* [Recorded information]:
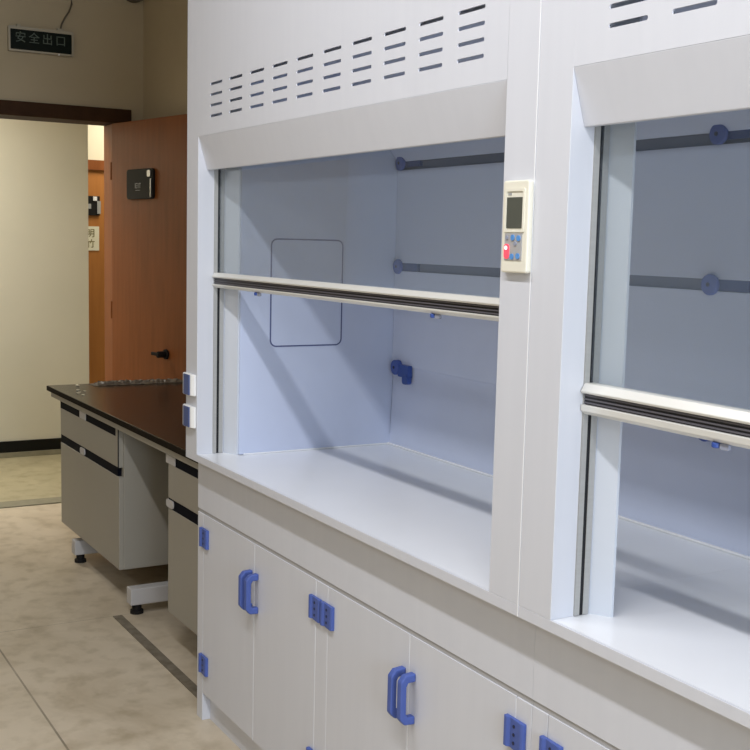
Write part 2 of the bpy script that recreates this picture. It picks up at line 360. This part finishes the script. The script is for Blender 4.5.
# crumpled film lying at the far end of the bench top
bm = bmesh.new(); nx, ny = 10, 40; V = []
for j in range(ny + 1):
    row = []
    for i in range(nx + 1):
        e = min(1, 4 * i / nx, 4 * (nx - i) / nx) * min(1, j / 3, (ny - j) / 3)
        row.append(bm.verts.new((-5.83 + .10 * i / nx + random.uniform(-.006, .006), .36 + .50 * j / ny + random.uniform(-.006, .006), .8195 + e * random.uniform(.002, .019))))
    V.append(row)
for j in range(ny):
    for i in range(nx): bm.faces.new((V[j][i], V[j][i + 1], V[j + 1][i + 1], V[j + 1][i]))
ps = obj('plastic_film', bm, 'plastic'); tag(ps, 'crumpled translucent film along the far end of the dark bench top', 'plastic film')
for i, (x, y, s) in enumerate(((-5.77, .285, .012), (-5.60, .24, .010), (-5.56, .262, .008), (-5.52, .225, .008), (-5.49, .21, .010), (-5.42, .215, .009))):  # glints on the polished stone, modelled as tiny pale lumps
    b = bmesh.new(); bmesh.ops.create_icosphere(b, subdivisions=1, radius=s)
    for v in b.verts: v.co = Vector((v.co.x * 1.3 + x, v.co.y * .9 + y, v.co.z * .3 + .8185 + s * .3)) + Vector([random.uniform(-.0015, .0015) for _ in 'abc'])
    o = obj('paper_scrap', b, 'scrap'); tag(o, 'tiny pale scrap on the front left corner of the bench top', 'scrap', 'pale scraps on the bench top')

# ---------------------------------------------------------------- fume hoods
W = 1.773; X0 = -3.466
HT = 2.5
def sash_rail_profile(z, g0, g1, t, b):   # (y,z) outline, front is small y; g0..g1 the recessed channel
    return [(.047, z + b + .007), (.056, z + b), (.078, z + b), (.078, z + t), (.054, z + t), (.045, z + g1 + .004), (.047, z + g1), (.060, z + g1), (.060, z + g0), (.047, z + g0)]
def hinge(parent, x, z):
    # plan profile: two rounded wings with a shallow valley that takes the screws
    h = .062
    P = [(-.031, .043), (-.031, .034), (-.027, .0315), (-.020, .0315), (-.012, .0365), (-.006, .0350), (.024, .0325), (.030, .0345), (.031, .043)]
    o = obj('hinge', prism([(x + a, b) for a, b in P], 'z', z, z + h), 'blue', parent, .0012)
    for k in (.014, .031, .048): obj('screw', cyl(x + .002, 0, z + k, .0036, 'y', .0332, .036, 10), 'screw', o)
def handle(parent, x, z0, z1):
    # bow handle: two stubs from the door and a grip bar with chamfered corners, profile in y z
    outer = [(.043, z0), (.016, z0 + .002), (.004, z0 + .016), (.004, z1 - .016), (.016, z1 - .002), (.043, z1)]
    inner = [(.043, z0 + .020), (.024, z0 + .020), (.0195, z0 + .029), (.0195, z1 - .029), (.024, z1 - .020), (.043, z1 - .020)]
    bm = bmesh.new(); a, b = x - .0095, x + .0095
    n = len(outer); V = {}
    for k, t in enumerate((a, b)):
        V[k] = ([bm.verts.new((t, p[0], p[1])) for p in outer], [bm.verts.new((t, p[0], p[1])) for p in inner])
    for k in (0, 1):
        for i in range(n - 1): bm.faces.new((V[k][0][i], V[k][0][i + 1], V[k][1][i + 1], V[k][1][i]))
    for q in (0, 1):
        for i in range(n - 1): bm.faces.new((V[0][q][i], V[1][q][i], V[1][q][i + 1], V[0][q][i + 1]))
    for i in (0, n - 1): bm.faces.new((V[0][0][i], V[0][1][i], V[1][1][i], V[1][0][i]))
    return obj('handle', bm, 'blue', parent, .0035, seg=3)

def fume_hood(x0, label, sash_z, first):
    t = thing('fume_hood', label, 'fume hood', (x0, 0, 0), 0, 'fume hoods standing in a row')
    # posts
    e = .150 if first else .132
    obj('post', prism([(0, 0), (.096, 0), (.096, .090), (0, .090)], 'z', .9, HT), 'pp', t, .0009)
    obj('post_return', prism([(0, .090), (.096, .090), (e, .113), (e, .118), (0, .118)], 'z', .9, HT), 'liner2', t)
    obj('post', prism([(W - .096, 0), (W, 0), (W, .090), (W - .096, .090)], 'z', .9, HT), 'pp', t, .0009)
    obj('post_return', prism([(W - .096, .090), (W, .090), (W, .118), (W - .132, .118), (W - .132, .113)], 'z', .9, HT), 'liner2', t)
    # panel with vent slots and slanted header
    holes = []
    for zc in ((2.032, 2.001, 1.970, 1.939) if first else (2.036, 2.004, 1.973, 1.942)):
        for k in range(10):
            xs = (.190 if first else .182) + k * .1462
            holes.append(rrect(xs, xs + .093, zc - .0040, zc + .0040, .0038, 4))
    obj('vent_panel', plate_with_holes(.096, W - .096, 1.886, HT, holes, 0.0, .004), 'pp', t)
    obj('sloped_header', prism([(0, 1.886), (.029, 1.786), (.040, 1.786), (.040, 1.796), (.012, 1.886)], 'x', .096, W - .096), 'pp', t, .0015)
    obj('sash_housing', box(.096, W - .096, .10, .108, 2.045, HT), 'pp', t)
    # tracks
    for xa, xb, xs in ((.096, .0995, .0995), (W - .0995, W - .096, W - .0995)):
        tr = obj('sash_track', boxes((xa, xb, .053, .0645, .901, 1.95), (xa, xb, .0725, .086, .901, 1.95)), 'alu', t)
        obj('track_slot', box(xa, xb - .001 if xa < 1 else xb, .0645, .0725, .901, 1.95) if xa < 1 else box(xa + .001, xb, .0645, .0725, .901, 1.95), 'slotblack', tr)
    # sash
    z = sash_z; g0, g1, tp, bt_ = (.005, .025, .040, -.006) if first else (.010, .0305, .0485, -.008)
    obj('sash_glass', box(.100, W - .100, .0672, .0700, z + tp - .004, 1.94), 'glass', t)
    rl = obj('sash_rail', prism(sash_rail_profile(z, g0, g1, tp, bt_), 'x', .0985, W - .0985), 'alu_rail', t, .0012)
    obj('rail_gasket', box(.101, W - .101, .055, .0602, z + g0, z + g1), 'gasket', rl)
    for k in range(3):
        zz = z + g0 + .0025 + .0066 * k
        obj('gasket_rib', box(.101, W - .101, .052, .0552, zz, zz + .0028), 'rib', rl)
    for xc in (.415, W - .415):
        obj('finger_catch', cyl(xc, .058, 0, .008, 'z', z + bt_ - .009, z + bt_, 16), 'bluemid', rl, .002)
        obj('catch_ring', prism(rrect(xc + .010, xc + .028, z + bt_ - .010, z + bt_, .003, 3), 'y', .054, .060), 'clear', rl)
    # interior: liner, baffles, ceiling
    if first:
        obj('outer_side_panel', box(0, .012, .118, .85, .9, HT), 'pp', t)
        sw = obj('liner_side_wall', box(.138, .157, .118, .80, .902, 2.14), 'liner', t)
        # the liner lies flush with the inner edge of the front post
        acc = obj('access_panel', ring(rrect(.219, .477, 1.240, 1.583, .022), rrect(.2235, .4725, 1.2445, 1.5785, .018), 'x', .1568, .1582), 'groove', t)
        obj('access_cover', prism(rrect(.2235, .4725, 1.2445, 1.5785, .018), 'x', .1568, .1578), 'liner', acc)
    else:
        obj('outer_side_panel', box(W - .012, W, .118, .85, .9, HT), 'pp', t)
        obj('liner_side_wall', box(W - .157, W - .138, .118, .80, .902, 2.14), 'liner', t)
    xa = .157 if first else 0; xb = W if first else W - .157
    g = .004 if first else 0
    obj('lower_baffle', prism([(.672, .935), (.672, 1.176), (.665, 1.176), (.656, .935)], 'x', xa + g, xb), 'liner', t)
    obj('middle_baffle', box(xa + .001, xb, .660, .668, 1.172, 1.485), 'liner', t, .001)
    obj('upper_baffle', box(xa + .001, xb, .662, .670, 1.512, 1.814), 'liner', t, .001)
    obj('top_baffle', prism([(.662, 1.842), (.670, 1.842), (.440, 2.13), (.430, 2.13)], 'x', xa + .001, xb), 'liner', t)
    obj('baffle_sill', box(xa, xb, .656, .672, .9005, .935), 'liner', t)
    obj('hood_ceiling', box(xa, xb, .108, .50, 2.13, 2.14), 'liner', t)
    obj('back_wall', box(0 if first else 0, W, .80, .85, .12, HT), 'liner', t)
    obj('top_panel', box(0, W, .108, .85, HT - .01, HT), 'pp', t)
    obj('slot_rail', boxes((xa, xb, .676, .684, 1.48, 1.517)), 'rail', t); obj('slot_rail', boxes((xa, xb, .676, .684, 1.809, 1.847)), 'rail', t)  # boards added behind the slots, coloured like the dim cavity
    for dx in (.186, W - .204):
        for zc, kind in ((1.837, 0), (1.4995, 0), (1.166, 1)):
            if zc < 1.2:
                kn = obj('baffle_spacer', cyl(dx + .018, 0, zc, .025, 'y', .640, .660, 28), 'blue', t, .003)
                if dx < 1: obj('spacer_block', prism(rrect(dx + .036, dx + .100, zc - .028, zc + .012, .004, 2), 'y', .644, .660), 'bluemid', kn)
                if dx < 1: obj('spacer_foot', prism(rrect(dx + .066, dx + .100, zc - .050, zc - .02, .010, 3), 'y', .642, .658), 'bluemid', kn)
            else:
                kn = obj('baffle_spacer', cyl(dx, 0, zc, .0245, 'y', .650, .662, 28), 'blue', t, .003)
                obj('spacer_block', box(dx, dx + .105, .664, .678, zc - .0135, zc + .0135), 'bluedark', kn)
            obj('screw', cyl(dx + (.016 if zc < 1.2 else -.002), 0, zc, .005, 'y', .6385 if zc < 1.2 else .6485, .655, 14), 'screw', kn)
    # worktop with caulk beads
    obj('worktop', box(0, W, .006, .80, .877, .9), 'worktop', t)
    obj('worktop_lip', box(0, W, 0, .006, .877, .9), 'pp', t, .001)
    cbm = boxes((xa, xb, .648, .657, .9, .906))
    if first: bx(cbm, .157, .163, .12, .66, .9, .905)
    obj('caulk_bead', cbm, 'worktop', t, .002)
    # base cabinet
    obj('apron_panel', box(0, W, .043, .058, .707, .8768), 'pp', t)
    obj('base_carcass', boxes((.015, W - .015, .060, .80, .100, .876), (.015, W - .015, .070, .085, 0, .100)), 'pp', t)
    if first: obj('base_side_panel', box(0, .015, .075, .80, 0, .876), 'pp', t)
    else: obj('base_side_panel', box(W - .015, W, .075, .80, 0, .876), 'pp', t)
    obj('stile', box(0, .048, .043, .075, 0, .694), 'pp', t, .0015)
    obj('stile', box(.853, .919, .043, .060, .095, .694), 'pp', t, .0015)
    obj('stile', box(W - .050, W, .043, .075, 0, .694), 'pp', t, .0015)
    obj('shadow_gap_strip', box(0, W, .0458, .060, .690, .710), 'gapgrey', t)  # strip coloured darker to paint the shade in the groove
    for sx in (.4560, .8520, 1.3215, 1.7225, .9195): obj('edge_bead', box(sx - .0014, sx + .0014, .0440, .059, .097, .690), 'caulk', t)  # white strips painting the highlights of the door edge bevels
    seams = [(.050, .4545), (.4575, .8505), (.921, 1.3200), (1.3230, 1.7210)]
    for i, (a, b) in enumerate(seams):
        d = obj('door', box(a, b, .043, .059, .095, .694), 'pp', t, .0006)
        hx = b - .020 if i % 2 == 0 else a + .020
        handle(d, hx, .492, .612)
    for hx in (.067, .858, .926, 1.7275):
        for hz in (.588, .166): hinge(t, hx, hz)
    if first:
        obj('seam_caulk', box(W - .0028, W - .0004, -.0003, .003, .878, HT), 'caulk', t)
        for zc in (1.118, 1.016):
            so = obj('power_socket', prism([(-.002, 0), (-.002, -.007), (.006, -.013), (.018, -.016), (.064, -.016), (.080, -.013), (.090, -.006), (.091, 0)], 'z', zc - .034, zc + .034), 'whitepl', t, .004, seg=3)
            obj('socket_cover', prism([(.018, -.012), (.022, -.0180), (.070, -.0180), (.074, -.012)], 'z', zc - .0325, zc + .0325), 'socketblue', so, .002)
        # controller on the right post
        cp = obj('control_panel', prism(rrect(1.694, 1.7725, 1.527, 1.697, .005, 3), 'y', -.012, 0), 'cream', t, .003)
        obj('control_bezel', ring(rrect(1.703, 1.763, 1.602, 1.682, .003, 2), rrect(1.708, 1.758, 1.607, 1.677, .003, 2), 'y', -.0142, -.0115), 'cream', cp)
        obj('display_screen', box(1.709, 1.7565, -.0132, -.0115, 1.609, 1.666), 'lcd', cp)
        obj('maker_mark', box(1.711, 1.722, -.0128, -.0115, 1.670, 1.674), 'grey', cp)
        obj('keypad', box(1.706, 1.758, -.0132, -.0115, 1.550, 1.600), 'keypad', cp)
        for kx, bz, km in ((1.713, 1.592, 'clear'), (1.731, 1.592, 'keyblue'), (1.749, 1.591, 'keyblue'), (1.730, 1.557, 'keyblue'), (1.748, 1.558, 'keyblue'), (1.739, 1.581, 'clear')):
            obj('key', cyl(kx, 0, bz, .0055 if km == 'keyblue' else .004, 'y', -.0150, -.0130, 14), km, cp)
        obj('red_key', prism(rrect(1.706, 1.721, 1.553, 1.580, .006, 4), 'y', -.0148, -.0130), 'red', cp)
        obj('indicator_light', cyl(1.7125, 0, 1.573, .0035, 'y', -.0156, -.0146, 12), 'redcore', cp)
    for c in t.children:   # the whole baffle assembly stands 12 mm further back
        if c.name.split('.')[0] in ('lower_baffle', 'middle_baffle', 'upper_baffle', 'top_baffle', 'baffle_sill', 'caulk_bead', 'slot_rail', 'baffle_spacer'): c.location.y = .012
    return t
fume_hood(X0, 'white fume hood with blue hinges, its sash raised higher, next to the dark bench', 1.432, True)
fume_hood(X0 + W + .0006, 'white fume hood cut off by the right edge, its sash pulled lower', 1.286, False)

* [Set task]: Pull every line containing the word "that" out of the material and copy it.

* [Result of the exercise]:
Write part 2 of the bpy script that recreates this picture. It picks up at line 360. This part finishes the script. The script is for Blender 4.5.
    # plan profile: two rounded wings with a shallow valley that takes the screws